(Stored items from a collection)
+---+
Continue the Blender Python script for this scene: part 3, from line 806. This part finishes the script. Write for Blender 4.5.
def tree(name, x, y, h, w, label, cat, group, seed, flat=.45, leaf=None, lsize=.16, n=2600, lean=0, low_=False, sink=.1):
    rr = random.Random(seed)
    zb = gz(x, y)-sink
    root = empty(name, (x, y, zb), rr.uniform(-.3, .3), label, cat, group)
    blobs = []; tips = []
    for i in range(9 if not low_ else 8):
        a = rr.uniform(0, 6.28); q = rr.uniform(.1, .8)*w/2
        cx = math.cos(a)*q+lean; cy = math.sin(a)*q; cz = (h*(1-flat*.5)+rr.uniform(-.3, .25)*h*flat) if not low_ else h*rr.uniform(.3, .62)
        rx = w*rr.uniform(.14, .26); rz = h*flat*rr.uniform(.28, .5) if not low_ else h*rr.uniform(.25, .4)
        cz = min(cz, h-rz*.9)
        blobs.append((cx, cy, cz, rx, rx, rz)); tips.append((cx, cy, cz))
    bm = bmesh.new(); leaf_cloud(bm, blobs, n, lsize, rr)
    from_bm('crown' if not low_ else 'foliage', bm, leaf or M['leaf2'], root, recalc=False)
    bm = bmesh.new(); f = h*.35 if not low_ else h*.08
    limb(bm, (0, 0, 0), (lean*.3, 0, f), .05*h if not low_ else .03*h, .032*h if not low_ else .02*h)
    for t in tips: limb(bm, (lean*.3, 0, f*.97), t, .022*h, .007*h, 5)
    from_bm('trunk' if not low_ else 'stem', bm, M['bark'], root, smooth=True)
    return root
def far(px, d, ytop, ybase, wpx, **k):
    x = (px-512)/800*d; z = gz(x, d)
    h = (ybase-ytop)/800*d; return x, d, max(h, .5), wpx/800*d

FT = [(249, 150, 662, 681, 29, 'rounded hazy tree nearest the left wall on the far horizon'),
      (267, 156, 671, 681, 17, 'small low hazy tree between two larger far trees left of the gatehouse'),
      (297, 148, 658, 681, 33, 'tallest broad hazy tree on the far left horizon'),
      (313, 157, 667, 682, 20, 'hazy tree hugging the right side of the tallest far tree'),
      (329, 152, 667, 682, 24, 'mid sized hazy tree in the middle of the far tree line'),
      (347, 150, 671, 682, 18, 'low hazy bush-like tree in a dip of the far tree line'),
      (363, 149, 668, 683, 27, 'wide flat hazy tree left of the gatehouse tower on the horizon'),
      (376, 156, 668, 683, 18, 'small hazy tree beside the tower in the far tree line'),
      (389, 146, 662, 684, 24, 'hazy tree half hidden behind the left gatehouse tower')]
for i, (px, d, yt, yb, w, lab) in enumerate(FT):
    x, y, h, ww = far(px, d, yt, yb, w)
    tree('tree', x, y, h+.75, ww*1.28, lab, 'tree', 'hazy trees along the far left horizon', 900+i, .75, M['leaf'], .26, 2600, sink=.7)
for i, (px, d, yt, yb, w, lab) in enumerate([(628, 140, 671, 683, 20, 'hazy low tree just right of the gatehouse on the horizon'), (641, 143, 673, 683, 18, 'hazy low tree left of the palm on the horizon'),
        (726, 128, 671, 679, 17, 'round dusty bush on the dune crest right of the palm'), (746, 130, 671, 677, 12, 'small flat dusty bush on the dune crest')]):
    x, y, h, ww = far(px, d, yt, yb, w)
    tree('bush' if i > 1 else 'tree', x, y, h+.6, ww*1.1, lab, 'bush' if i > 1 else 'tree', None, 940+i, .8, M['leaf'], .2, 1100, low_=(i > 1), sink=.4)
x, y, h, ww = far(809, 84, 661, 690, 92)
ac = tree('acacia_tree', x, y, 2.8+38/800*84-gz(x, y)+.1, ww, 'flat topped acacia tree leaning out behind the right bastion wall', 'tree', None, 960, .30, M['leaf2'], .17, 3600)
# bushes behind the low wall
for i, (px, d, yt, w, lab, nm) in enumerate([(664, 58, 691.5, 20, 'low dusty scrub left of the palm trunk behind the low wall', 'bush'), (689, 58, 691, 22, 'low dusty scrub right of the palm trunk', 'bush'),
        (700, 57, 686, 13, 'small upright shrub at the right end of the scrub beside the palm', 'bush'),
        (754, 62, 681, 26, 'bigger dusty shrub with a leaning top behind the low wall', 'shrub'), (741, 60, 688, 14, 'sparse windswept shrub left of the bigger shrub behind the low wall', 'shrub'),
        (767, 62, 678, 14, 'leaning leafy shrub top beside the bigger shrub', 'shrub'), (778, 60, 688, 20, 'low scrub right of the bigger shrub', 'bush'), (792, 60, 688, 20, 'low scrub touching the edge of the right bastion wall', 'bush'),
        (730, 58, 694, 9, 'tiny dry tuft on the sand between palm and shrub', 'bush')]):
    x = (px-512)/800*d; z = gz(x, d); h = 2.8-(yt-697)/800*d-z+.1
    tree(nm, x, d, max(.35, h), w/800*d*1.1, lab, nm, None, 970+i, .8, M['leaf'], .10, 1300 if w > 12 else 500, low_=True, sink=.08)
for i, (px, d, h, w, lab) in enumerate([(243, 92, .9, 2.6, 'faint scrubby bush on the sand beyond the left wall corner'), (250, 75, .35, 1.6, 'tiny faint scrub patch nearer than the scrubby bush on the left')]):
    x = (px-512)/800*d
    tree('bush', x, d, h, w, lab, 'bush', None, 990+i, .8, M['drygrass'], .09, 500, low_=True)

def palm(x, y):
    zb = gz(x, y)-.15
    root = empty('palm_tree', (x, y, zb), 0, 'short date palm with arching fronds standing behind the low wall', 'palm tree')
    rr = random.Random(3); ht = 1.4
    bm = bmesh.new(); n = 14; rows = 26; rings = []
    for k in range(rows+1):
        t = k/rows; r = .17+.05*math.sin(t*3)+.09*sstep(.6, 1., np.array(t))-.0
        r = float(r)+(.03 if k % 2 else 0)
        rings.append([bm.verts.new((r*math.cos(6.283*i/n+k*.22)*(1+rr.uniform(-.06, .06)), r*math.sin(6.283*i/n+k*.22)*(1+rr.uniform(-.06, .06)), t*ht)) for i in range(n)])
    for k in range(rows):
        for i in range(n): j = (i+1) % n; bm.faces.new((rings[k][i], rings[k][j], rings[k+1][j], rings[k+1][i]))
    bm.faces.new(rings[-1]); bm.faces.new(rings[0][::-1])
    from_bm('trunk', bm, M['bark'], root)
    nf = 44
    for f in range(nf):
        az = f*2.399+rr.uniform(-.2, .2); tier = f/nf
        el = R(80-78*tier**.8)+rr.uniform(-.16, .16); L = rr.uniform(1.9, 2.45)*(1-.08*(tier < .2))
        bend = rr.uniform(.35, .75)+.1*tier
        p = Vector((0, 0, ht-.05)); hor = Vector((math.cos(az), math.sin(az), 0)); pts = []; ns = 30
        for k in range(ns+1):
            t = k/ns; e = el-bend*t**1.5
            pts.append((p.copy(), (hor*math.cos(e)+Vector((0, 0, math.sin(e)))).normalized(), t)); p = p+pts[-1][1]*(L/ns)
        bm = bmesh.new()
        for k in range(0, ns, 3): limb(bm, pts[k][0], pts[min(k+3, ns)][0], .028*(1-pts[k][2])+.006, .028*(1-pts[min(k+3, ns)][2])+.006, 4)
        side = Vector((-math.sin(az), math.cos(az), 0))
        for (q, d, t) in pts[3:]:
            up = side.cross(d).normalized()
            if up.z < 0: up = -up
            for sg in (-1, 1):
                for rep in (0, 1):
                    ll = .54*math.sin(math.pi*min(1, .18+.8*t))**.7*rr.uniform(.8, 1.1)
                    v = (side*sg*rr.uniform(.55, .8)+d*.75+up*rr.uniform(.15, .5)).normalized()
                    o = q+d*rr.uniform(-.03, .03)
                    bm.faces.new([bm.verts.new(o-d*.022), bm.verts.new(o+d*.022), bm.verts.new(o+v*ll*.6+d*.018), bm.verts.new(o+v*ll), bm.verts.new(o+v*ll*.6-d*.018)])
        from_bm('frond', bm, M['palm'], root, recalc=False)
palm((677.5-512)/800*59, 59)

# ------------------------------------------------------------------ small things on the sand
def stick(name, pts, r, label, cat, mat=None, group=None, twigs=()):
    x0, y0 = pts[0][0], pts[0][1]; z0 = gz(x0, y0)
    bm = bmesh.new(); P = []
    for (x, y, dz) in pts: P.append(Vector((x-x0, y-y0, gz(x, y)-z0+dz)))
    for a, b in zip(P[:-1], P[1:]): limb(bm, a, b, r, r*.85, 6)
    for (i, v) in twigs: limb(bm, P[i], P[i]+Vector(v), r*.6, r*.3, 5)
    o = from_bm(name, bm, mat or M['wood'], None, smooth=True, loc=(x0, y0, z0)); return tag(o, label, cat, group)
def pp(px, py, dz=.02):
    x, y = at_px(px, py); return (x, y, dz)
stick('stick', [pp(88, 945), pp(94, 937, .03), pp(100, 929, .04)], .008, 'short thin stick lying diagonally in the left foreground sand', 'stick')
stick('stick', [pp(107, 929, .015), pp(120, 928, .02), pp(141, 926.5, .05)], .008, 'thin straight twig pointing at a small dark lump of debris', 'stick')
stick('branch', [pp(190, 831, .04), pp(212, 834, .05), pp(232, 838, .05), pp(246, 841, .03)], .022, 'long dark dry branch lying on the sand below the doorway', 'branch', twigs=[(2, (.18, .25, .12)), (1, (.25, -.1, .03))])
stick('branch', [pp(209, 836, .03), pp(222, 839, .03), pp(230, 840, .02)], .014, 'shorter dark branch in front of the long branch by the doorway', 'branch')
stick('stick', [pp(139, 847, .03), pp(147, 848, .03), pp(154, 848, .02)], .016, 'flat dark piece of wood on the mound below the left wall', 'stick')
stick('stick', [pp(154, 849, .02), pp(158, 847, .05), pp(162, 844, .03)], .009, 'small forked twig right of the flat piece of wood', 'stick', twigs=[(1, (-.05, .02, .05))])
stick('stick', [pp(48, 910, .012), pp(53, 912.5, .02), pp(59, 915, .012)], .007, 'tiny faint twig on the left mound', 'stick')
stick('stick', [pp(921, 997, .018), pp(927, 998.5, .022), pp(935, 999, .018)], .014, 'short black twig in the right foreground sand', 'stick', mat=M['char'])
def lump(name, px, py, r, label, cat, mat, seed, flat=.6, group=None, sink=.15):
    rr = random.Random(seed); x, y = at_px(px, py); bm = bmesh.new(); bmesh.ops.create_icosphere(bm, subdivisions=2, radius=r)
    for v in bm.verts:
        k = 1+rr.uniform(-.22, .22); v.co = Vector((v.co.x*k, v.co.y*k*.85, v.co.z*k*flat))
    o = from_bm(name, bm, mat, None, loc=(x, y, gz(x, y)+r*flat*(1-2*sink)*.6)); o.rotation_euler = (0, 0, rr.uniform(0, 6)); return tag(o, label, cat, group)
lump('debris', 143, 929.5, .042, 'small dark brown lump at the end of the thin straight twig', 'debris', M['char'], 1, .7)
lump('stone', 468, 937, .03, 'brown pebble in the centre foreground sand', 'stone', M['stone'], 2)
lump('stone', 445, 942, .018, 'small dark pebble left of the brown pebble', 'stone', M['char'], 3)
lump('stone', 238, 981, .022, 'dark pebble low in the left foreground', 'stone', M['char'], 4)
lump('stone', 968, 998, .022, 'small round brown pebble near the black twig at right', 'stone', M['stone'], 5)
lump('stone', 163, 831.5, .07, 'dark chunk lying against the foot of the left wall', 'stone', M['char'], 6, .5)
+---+
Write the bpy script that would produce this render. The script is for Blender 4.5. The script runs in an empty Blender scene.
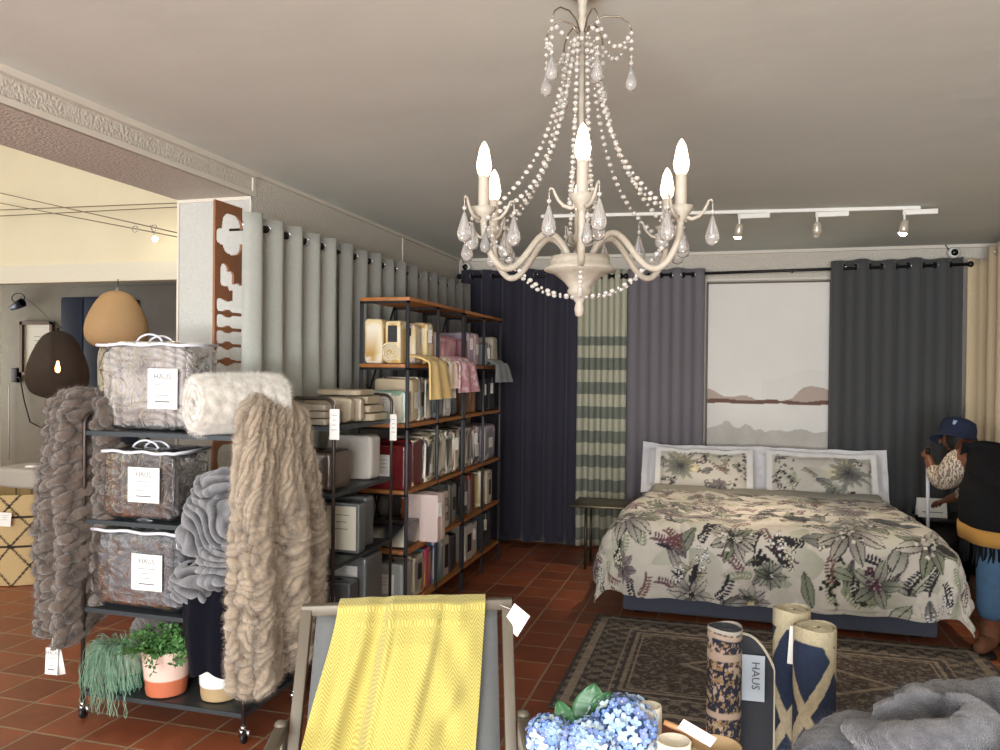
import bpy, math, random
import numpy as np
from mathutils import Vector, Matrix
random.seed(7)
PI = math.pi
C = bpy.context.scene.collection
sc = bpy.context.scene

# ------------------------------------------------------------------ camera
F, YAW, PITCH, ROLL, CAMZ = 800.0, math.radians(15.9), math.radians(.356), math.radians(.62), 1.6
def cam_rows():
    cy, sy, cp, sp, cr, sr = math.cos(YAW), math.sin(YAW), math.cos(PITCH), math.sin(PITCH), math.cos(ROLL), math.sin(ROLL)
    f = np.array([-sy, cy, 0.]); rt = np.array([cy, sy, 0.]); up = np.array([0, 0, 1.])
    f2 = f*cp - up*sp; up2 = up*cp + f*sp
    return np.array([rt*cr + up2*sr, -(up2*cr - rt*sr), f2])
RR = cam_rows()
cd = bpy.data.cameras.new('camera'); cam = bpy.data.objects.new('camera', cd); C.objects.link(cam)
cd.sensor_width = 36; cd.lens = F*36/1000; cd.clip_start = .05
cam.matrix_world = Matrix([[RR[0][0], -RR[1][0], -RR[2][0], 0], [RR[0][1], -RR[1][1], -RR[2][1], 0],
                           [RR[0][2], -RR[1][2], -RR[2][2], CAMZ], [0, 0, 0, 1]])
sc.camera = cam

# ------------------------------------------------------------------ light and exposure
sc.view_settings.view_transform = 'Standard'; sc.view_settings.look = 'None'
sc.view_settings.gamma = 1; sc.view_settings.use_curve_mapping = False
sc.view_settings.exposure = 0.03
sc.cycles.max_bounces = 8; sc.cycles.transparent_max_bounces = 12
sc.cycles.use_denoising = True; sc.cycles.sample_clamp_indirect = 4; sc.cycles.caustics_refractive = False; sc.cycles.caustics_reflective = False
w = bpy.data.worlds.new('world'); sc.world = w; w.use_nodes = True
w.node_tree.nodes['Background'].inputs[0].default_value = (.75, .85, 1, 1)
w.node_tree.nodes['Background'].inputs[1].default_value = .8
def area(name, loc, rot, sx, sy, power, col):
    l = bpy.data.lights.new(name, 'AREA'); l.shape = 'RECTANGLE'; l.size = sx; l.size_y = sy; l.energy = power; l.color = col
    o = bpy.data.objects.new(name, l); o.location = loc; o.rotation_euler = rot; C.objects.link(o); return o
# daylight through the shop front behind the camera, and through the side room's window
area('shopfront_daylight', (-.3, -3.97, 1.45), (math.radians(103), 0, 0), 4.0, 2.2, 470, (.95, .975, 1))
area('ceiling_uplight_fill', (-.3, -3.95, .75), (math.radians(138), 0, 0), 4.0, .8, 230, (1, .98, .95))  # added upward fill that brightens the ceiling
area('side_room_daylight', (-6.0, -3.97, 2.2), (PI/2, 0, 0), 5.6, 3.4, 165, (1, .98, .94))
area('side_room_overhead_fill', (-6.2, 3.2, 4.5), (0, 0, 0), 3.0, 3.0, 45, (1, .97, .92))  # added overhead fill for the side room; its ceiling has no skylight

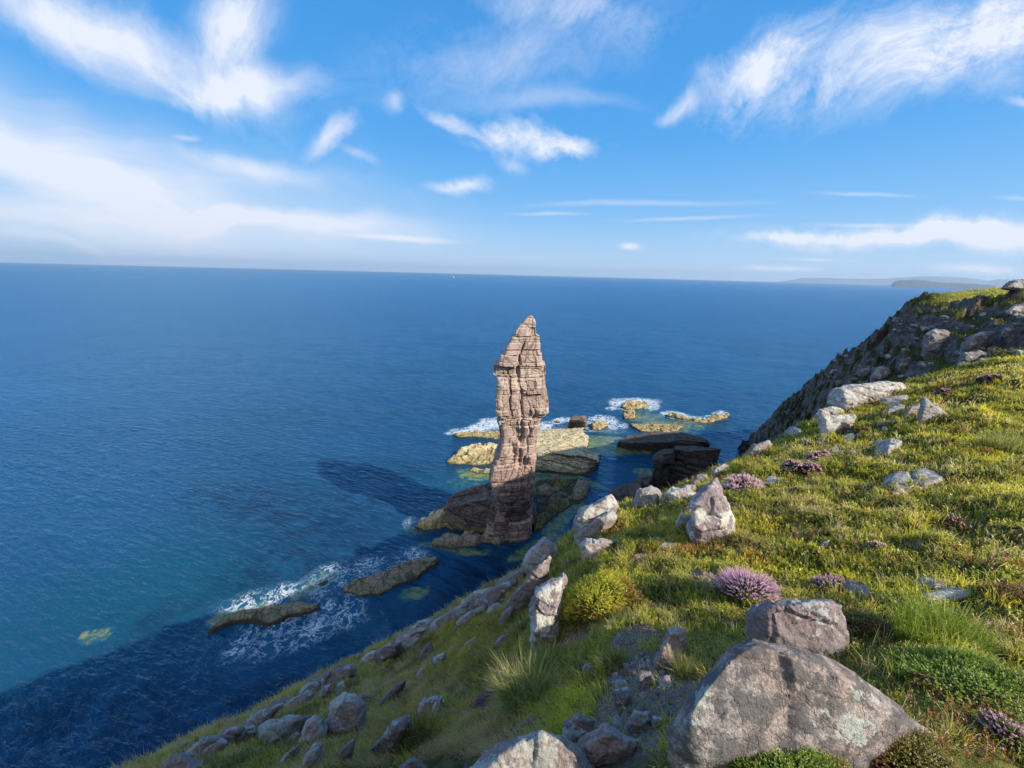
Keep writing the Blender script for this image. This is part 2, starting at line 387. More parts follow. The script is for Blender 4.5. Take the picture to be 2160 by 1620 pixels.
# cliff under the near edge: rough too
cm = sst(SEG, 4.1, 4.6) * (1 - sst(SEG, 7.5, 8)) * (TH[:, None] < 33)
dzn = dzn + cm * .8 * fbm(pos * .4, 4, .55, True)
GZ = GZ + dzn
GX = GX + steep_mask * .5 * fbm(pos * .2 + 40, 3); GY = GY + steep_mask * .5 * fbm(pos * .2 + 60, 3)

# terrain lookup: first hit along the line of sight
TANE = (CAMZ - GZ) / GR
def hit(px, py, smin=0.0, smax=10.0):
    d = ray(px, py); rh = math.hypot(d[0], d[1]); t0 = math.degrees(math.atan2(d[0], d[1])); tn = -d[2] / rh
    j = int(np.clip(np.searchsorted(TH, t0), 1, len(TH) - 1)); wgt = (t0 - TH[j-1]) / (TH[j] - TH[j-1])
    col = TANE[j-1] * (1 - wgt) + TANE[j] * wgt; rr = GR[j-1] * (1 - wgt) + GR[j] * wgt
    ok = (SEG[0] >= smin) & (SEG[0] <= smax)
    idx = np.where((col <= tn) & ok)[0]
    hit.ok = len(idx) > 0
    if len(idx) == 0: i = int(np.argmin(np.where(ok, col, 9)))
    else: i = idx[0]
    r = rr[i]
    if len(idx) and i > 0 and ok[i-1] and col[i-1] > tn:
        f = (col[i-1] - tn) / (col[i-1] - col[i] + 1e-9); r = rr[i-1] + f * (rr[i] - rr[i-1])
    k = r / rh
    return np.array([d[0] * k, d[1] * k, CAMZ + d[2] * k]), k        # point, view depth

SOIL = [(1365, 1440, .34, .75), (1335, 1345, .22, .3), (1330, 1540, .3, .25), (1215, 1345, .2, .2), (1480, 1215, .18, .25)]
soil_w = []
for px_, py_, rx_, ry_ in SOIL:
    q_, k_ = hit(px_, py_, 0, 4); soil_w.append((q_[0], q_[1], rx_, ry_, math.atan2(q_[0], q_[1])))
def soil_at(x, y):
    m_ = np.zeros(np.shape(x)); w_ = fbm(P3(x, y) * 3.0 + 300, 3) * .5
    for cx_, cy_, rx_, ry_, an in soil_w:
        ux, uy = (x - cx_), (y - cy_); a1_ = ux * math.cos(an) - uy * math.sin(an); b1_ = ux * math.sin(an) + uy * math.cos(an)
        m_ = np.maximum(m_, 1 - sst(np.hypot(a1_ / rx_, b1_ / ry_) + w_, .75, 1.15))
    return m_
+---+
### YOUR GOAL
Above are records; repeat only the lines starting at the line with "Keep writing the" and ending at the line with "GX = GX + steep_mask", exactly as they appear, both included.

### WRITTEN SOLUTION
Keep writing the Blender script for this image. This is part 2, starting at line 387. More parts follow. The script is for Blender 4.5. Take the picture to be 2160 by 1620 pixels.
# cliff under the near edge: rough too
cm = sst(SEG, 4.1, 4.6) * (1 - sst(SEG, 7.5, 8)) * (TH[:, None] < 33)
dzn = dzn + cm * .8 * fbm(pos * .4, 4, .55, True)
GZ = GZ + dzn
GX = GX + steep_mask * .5 * fbm(pos * .2 + 40, 3); GY = GY + steep_mask * .5 * fbm(pos * .2 + 60, 3)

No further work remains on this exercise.